Eliminating those positions seemed the right thing to do, given the state of the economy and the need to save taxpayers' money, Plexico said.

The employees "have done a good job. But we've been told to cut duplicated services and wasteful spending," he said.

"We're basically turning the clock back" several years, Hagner said, explaining her thinking behind the new structure. The plan creates several managers including two site managers, one for the museums in Rock Hill and one for the sites in western York County.

Having those site managers will "let the people at those sites answer more to those site managers," something that is needed, Hagner said.

Cuts not mandated

Lee said that when county leaders revised how the museums operate, they did not include directors in the list of positions that had to be eliminated.

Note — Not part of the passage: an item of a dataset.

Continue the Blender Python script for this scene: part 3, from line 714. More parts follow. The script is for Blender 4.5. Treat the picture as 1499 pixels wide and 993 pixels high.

"We were only obligated...to remove the duplicated services," including human resources and finance, responsibilities county staff will take over.

"All of this other goes well beyond anything that's in writing," he said, referring to the approved plan.

Lee urged commissioners to postpone changing the personnel structure so soon. Waiting would give them time to learn more about the organization, he said.

Plexico disagreed, arguing that extending the changes would only prolong the uncertainty employees are feeling.

Lee worries that the museums will lose talented employees.

"I think they're the ones who are being the most easily discarded," he said. "Anyone can buy a building, but it takes real people to have a museum."